Stephanie Daugherty sdaugherty at gmail.com
Fri Apr 13 15:54:22 UTC 2012


How about a dynamic approach to hash strength - benchmark the hardware and
increase the hash strength so that it always takes a particular amount of
cpu time - therefore as hardware scales, so will the algorithm.
On Apr 13, 2012 7:40 AM, "Vlad Dascalu" <vladd at bugzilla.org> wrote:

> > In that case, this defeats his whole
> > theory, because the attacker doesn't need your password to read the
> > whole DB and access all the data he wants.
>
> Passwords are encrypted in the DB to hide their actual value. In case
> a hacker gets access, salting passwords doesn't make their discovery
> any more difficult than it would be without it.
>
> 2012/4/13 Frédéric Buclin <lpsolit at gmail.com>:
> > Le 13. 04. 12 09:41, Max Kanat-Alexander a écrit :
> >>       tl;dr: You can break most SHA-256 passwords pretty quickly with
> some GPUs.
> >
> > It's interesting to see that the author of this post suddenly stops
> > giving numbers when talking about salted-passwords. He just states that
> > if the attacker could access your DB, he could also access your config
> > file (in our case: localconfig). In that case, this defeats his whole
> > theory, because the attacker doesn't need your password to read the
> > whole DB and access all the data he wants. He is just saying that GPU
> > gives you more power to try to crack a SHA-256 salted password, and he
> > is right, but it's certainly by far much more difficult to crack than a
> > non-salted password. And all his numbers were for non-salted MD5
> > passwords anyway, which we don't use.
> >
> > I wouldn't worry too much for now, at least not till someone can prove
> > that SHA-256 salted-passwords are fast to crack (with real numbers).
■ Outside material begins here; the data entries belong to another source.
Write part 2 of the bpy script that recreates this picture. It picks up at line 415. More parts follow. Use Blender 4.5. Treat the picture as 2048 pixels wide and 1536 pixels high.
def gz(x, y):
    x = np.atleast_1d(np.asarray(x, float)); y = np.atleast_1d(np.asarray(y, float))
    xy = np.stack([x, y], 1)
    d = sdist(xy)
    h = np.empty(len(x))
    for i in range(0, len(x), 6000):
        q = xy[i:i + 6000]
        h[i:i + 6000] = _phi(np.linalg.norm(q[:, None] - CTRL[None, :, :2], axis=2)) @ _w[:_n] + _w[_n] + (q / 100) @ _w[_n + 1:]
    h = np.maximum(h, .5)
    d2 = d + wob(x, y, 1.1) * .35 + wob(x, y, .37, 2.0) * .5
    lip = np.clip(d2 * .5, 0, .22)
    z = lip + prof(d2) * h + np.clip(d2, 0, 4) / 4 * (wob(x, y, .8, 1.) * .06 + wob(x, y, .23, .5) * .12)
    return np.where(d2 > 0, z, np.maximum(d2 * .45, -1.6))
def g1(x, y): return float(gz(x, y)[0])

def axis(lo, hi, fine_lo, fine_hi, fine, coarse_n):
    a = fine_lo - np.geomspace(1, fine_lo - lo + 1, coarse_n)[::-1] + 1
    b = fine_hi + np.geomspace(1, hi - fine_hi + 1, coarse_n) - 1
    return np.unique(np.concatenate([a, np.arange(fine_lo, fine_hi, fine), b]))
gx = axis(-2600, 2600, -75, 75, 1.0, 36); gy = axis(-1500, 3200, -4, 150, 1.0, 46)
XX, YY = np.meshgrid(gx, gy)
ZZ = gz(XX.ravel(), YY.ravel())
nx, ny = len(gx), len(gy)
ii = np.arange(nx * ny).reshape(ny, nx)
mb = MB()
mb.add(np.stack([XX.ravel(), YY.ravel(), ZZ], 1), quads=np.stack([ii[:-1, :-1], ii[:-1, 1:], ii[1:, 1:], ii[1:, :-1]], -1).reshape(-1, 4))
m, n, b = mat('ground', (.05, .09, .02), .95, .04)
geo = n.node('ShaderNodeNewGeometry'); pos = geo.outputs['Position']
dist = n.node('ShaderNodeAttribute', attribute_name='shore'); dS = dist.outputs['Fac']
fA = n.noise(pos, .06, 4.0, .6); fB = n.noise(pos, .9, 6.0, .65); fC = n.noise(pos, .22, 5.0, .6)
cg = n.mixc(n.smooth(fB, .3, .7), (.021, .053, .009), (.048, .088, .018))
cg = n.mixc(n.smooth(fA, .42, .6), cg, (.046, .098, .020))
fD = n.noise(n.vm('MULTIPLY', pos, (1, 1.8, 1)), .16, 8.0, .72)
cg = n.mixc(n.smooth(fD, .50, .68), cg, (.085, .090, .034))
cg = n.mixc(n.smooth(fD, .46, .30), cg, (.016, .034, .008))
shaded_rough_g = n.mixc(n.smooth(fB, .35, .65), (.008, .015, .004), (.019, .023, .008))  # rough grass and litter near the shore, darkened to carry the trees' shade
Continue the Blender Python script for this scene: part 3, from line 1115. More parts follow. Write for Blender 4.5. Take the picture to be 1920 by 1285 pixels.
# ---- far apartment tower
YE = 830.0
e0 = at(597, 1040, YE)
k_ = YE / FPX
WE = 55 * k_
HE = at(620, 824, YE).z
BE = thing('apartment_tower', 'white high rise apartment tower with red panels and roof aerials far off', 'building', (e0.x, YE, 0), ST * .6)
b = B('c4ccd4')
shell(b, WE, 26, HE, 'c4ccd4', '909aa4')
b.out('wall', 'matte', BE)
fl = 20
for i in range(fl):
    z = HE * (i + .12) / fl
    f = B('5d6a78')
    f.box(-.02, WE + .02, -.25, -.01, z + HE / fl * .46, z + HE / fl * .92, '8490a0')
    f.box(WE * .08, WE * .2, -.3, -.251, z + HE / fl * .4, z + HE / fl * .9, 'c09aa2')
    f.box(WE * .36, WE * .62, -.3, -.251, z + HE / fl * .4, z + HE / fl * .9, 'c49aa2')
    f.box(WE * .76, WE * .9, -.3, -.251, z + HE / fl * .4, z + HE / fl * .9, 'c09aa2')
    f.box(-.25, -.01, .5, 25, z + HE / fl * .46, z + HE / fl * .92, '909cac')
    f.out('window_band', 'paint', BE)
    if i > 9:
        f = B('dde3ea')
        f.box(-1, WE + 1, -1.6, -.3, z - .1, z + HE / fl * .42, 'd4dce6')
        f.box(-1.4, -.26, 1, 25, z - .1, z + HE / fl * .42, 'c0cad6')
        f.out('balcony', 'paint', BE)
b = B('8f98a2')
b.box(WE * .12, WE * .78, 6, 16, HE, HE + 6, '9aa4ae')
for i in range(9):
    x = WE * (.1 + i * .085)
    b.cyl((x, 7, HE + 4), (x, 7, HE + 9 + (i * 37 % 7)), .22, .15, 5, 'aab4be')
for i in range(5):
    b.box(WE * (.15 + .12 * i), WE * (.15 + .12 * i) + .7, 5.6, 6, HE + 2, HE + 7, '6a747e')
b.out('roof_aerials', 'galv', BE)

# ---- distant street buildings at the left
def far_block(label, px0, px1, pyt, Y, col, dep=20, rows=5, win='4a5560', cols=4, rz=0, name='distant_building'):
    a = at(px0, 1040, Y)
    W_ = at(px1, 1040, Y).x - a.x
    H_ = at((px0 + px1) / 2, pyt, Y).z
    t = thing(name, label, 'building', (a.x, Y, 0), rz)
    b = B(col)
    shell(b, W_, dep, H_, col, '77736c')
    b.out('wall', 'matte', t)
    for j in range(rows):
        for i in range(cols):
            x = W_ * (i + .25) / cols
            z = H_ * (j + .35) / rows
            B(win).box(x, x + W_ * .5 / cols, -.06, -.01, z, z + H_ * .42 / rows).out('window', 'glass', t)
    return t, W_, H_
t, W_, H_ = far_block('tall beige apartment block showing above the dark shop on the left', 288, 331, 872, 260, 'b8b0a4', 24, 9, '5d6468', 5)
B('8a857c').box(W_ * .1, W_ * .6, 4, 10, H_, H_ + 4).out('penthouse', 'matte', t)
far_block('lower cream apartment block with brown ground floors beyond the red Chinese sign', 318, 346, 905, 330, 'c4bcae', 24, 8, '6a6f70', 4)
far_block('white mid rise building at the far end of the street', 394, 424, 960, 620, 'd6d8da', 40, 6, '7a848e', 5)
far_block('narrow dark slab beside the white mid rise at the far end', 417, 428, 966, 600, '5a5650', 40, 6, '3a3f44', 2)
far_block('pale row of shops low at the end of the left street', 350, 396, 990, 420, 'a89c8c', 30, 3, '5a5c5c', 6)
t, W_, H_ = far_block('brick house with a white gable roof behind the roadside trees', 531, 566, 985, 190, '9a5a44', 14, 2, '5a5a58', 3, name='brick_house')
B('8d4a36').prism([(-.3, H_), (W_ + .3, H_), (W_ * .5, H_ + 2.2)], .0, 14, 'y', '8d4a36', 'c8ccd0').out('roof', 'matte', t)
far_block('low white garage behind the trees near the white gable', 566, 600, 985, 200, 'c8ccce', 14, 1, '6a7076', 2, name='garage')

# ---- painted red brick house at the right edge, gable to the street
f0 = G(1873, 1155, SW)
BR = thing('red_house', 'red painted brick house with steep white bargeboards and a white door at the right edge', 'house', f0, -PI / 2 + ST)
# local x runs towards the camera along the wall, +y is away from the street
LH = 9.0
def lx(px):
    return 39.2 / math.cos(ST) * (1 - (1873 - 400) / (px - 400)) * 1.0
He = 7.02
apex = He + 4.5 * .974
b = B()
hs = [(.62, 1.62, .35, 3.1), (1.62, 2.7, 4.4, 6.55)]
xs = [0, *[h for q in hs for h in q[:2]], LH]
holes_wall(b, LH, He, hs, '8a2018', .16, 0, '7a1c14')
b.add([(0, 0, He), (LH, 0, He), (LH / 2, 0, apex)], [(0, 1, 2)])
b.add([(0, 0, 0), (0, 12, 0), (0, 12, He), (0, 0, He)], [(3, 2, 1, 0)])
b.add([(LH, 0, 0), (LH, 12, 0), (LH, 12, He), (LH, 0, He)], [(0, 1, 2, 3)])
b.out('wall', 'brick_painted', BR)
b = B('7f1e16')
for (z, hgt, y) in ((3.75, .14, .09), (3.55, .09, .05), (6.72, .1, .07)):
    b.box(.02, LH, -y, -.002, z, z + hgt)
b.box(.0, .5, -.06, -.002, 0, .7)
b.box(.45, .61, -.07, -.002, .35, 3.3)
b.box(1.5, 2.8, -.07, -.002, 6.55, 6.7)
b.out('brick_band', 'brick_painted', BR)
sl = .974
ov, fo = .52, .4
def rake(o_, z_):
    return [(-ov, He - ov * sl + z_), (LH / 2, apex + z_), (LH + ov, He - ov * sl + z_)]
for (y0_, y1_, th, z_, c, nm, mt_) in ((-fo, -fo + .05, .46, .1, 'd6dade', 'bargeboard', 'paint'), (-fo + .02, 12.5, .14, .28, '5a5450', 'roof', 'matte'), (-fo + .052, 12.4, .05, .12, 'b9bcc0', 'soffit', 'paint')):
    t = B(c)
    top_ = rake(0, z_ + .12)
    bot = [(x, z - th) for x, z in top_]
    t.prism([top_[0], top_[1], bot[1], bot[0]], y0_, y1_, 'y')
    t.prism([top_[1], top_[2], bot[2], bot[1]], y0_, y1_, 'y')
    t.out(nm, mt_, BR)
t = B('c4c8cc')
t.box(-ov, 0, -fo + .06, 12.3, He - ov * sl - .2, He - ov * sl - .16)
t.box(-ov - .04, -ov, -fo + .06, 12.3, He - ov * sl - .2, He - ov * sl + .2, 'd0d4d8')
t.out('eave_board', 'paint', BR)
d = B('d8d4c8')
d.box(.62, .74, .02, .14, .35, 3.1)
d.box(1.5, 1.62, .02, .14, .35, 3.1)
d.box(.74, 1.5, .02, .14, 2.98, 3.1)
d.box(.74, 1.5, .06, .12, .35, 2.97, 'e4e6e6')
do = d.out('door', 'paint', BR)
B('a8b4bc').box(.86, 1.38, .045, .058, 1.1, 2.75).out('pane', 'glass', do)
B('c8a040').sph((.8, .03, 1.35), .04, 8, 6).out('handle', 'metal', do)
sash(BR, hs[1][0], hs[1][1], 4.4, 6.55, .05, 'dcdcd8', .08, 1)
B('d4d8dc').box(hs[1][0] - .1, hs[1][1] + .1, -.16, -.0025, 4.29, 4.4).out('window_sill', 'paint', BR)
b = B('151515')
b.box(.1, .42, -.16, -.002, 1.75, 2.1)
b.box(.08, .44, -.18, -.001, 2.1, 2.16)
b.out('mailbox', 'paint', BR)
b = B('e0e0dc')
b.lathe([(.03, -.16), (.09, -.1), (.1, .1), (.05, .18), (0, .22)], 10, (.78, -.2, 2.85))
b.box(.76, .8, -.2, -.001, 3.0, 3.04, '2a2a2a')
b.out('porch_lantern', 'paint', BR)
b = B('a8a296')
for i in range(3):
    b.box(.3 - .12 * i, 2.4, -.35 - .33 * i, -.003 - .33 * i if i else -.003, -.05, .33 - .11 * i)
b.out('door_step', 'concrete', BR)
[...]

> > Else we are going to change our encryption algorithm every time someone
> > writes a new article about security. :)
> >
> > LpSolit
> >
> >
> > PS: the author suggests PBKDF2, but if you follow the link, it's written
> > that "makes brute-force attacks using ASICs or GPUs relatively cheap".
> > The other reference, bcrypt, seems to be weaker than scrypt against
> > brute-force attacks. So we shouldn't jump in the game too quickly.